--- EXERCISE PROMPT ---
Repeat every entry word for word, skipping the pictures.

* * * * * * * * *

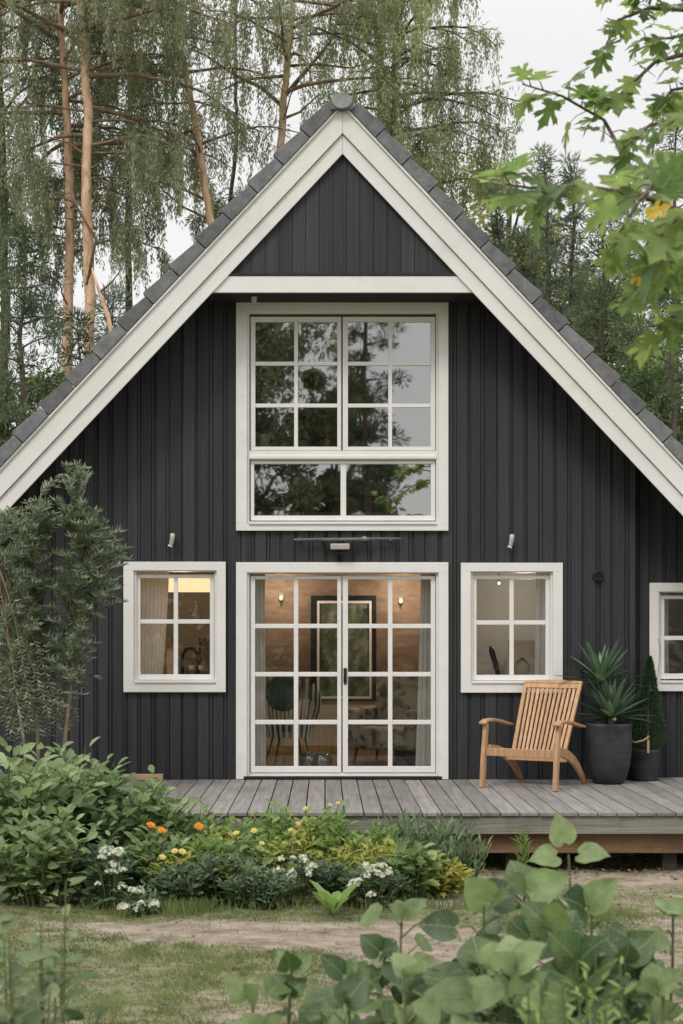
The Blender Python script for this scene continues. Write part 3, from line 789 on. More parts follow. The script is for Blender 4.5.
# ------------------------------------------------------------------ teak chair
def smooth_box_path(mb, pts, w, h, x0):
    """flat board bent along pts (y,z), width w in x centred at x0, thickness h"""
    vs = []; fs = []
    n = len(pts)
    for i, (y_, z_) in enumerate(pts):
        a = pts[max(0, i-1)]; b_ = pts[min(n-1, i+1)]
        dy, dz = b_[0]-a[0], b_[1]-a[1]; l = math.hypot(dy, dz); ny_, nz_ = -dz/l, dy/l
        hh = h[i] if hasattr(h, '__len__') else h
        for sx, sn in ((-1,-1),(1,-1),(1,1),(-1,1)):
            vs.append((x0+sx*w/2, y_+sn*ny_*hh/2, z_+sn*nz_*hh/2))
    for i in range(n-1):
        for k in range(4): fs.append((i*4+k, i*4+(k+1) % 4, (i+1)*4+(k+1) % 4, (i+1)*4+k))
    fs.append((3,2,1,0)); fs.append(tuple((n-1)*4+k for k in range(4)))
    mb.add(vs, fs)
fl_, fr_ = P(488, 784.5, 0), None
def on_deck(px, py):
    Y = CY + (CZ-FL)*F/(py-636); s = (Y-CY)/F
    return Vector((CX+(px-325)*s, Y, FL))
a_, b_ = on_deck(486.5, 788), on_deck(553.5, 790.5)
mid = (a_+b_)/2; rz = -.52
ch = empty('wooden_chair', (mid.x, mid.y, FL), rz, 'slatted teak armchair with reclined back on the deck under the window', 'chair')
HW = .365
T = M['teak']
for sx in (-1, 1):
    mb = MB(); smooth_box_path(mb, [(-.035, 0), (.0, .30), (.055, .605)], .040, [.062,.066,.060], sx*HW); mb.build('leg', T, ch, bevel=.006)
    # side rail that sweeps down into the back leg
    mb = MB(); smooth_box_path(mb, [(.045,.365),(.20,.345),(.38,.305),(.53,.245),(.66,.165),(.77,.075),(.84,.0)], .030, [.075,.085,.09,.09,.082,.07,.055], sx*(HW-.037)); mb.build('leg', T, ch, bevel=.005)
    mb = MB(); smooth_box_path(mb, [(-.03,.605),(.05,.628),(.18,.632),(.36,.612),(.52,.582),(.68,.560)], .072, [.022,.026,.028,.028,.026,.022], sx*(HW+.004)); mb.build('armrest', T, ch, bevel=.006)
mb = MB(); mb.box(-HW+.021, HW-.021, .0, .028, .30, .375); mb.box(-HW+.055, HW-.055, .40, .43, .235, .285)
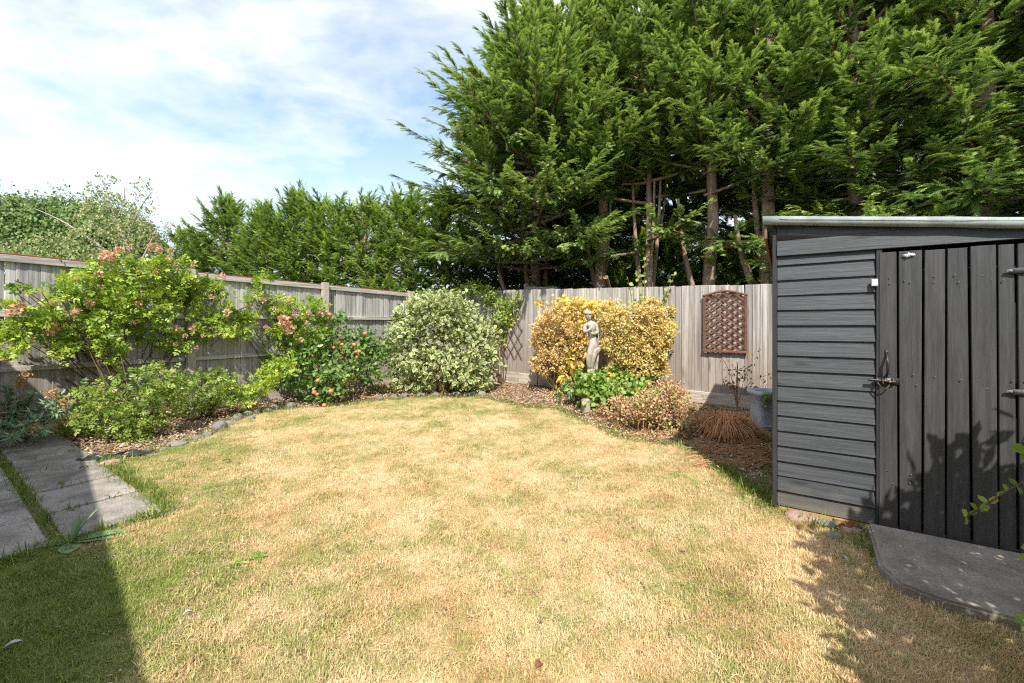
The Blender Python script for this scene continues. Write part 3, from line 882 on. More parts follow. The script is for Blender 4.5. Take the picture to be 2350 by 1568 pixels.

* * * * * * * * *

--- CORRECT RESPONSE ---
The Blender Python script for this scene continues. Write part 3, from line 789 on. More parts follow. The script is for Blender 4.5.
# ------------------------------------------------------------------ teak chair
def smooth_box_path(mb, pts, w, h, x0):
    """flat board bent along pts (y,z), width w in x centred at x0, thickness h"""
    vs = []; fs = []
    n = len(pts)
    for i, (y_, z_) in enumerate(pts):
        a = pts[max(0, i-1)]; b_ = pts[min(n-1, i+1)]
        dy, dz = b_[0]-a[0], b_[1]-a[1]; l = math.hypot(dy, dz); ny_, nz_ = -dz/l, dy/l
        hh = h[i] if hasattr(h, '__len__') else h
        for sx, sn in ((-1,-1),(1,-1),(1,1),(-1,1)):
            vs.append((x0+sx*w/2, y_+sn*ny_*hh/2, z_+sn*nz_*hh/2))
    for i in range(n-1):
        for k in range(4): fs.append((i*4+k, i*4+(k+1) % 4, (i+1)*4+(k+1) % 4, (i+1)*4+k))
    fs.append((3,2,1,0)); fs.append(tuple((n-1)*4+k for k in range(4)))
    mb.add(vs, fs)
fl_, fr_ = P(488, 784.5, 0), None
def on_deck(px, py):
    Y = CY + (CZ-FL)*F/(py-636); s = (Y-CY)/F
    return Vector((CX+(px-325)*s, Y, FL))
a_, b_ = on_deck(486.5, 788), on_deck(553.5, 790.5)
mid = (a_+b_)/2; rz = -.52
ch = empty('wooden_chair', (mid.x, mid.y, FL), rz, 'slatted teak armchair with reclined back on the deck under the window', 'chair')
HW = .365
T = M['teak']
for sx in (-1, 1):
    mb = MB(); smooth_box_path(mb, [(-.035, 0), (.0, .30), (.055, .605)], .040, [.062,.066,.060], sx*HW); mb.build('leg', T, ch, bevel=.006)
    # side rail that sweeps down into the back leg
    mb = MB(); smooth_box_path(mb, [(.045,.365),(.20,.345),(.38,.305),(.53,.245),(.66,.165),(.77,.075),(.84,.0)], .030, [.075,.085,.09,.09,.082,.07,.055], sx*(HW-.037)); mb.build('leg', T, ch, bevel=.005)
    mb = MB(); smooth_box_path(mb, [(-.03,.605),(.05,.628),(.18,.632),(.36,.612),(.52,.582),(.68,.560)], .072, [.022,.026,.028,.028,.026,.022], sx*(HW+.004)); mb.build('armrest', T, ch, bevel=.006)
mb = MB(); mb.box(-HW+.021, HW-.021, .0, .028, .30, .375); mb.box(-HW+.055, HW-.055, .40, .43, .235, .285)
The Blender Python script for this scene continues. Write part 3, from line 882 on. More parts follow. The script is for Blender 4.5. Take the picture to be 2350 by 1568 pixels.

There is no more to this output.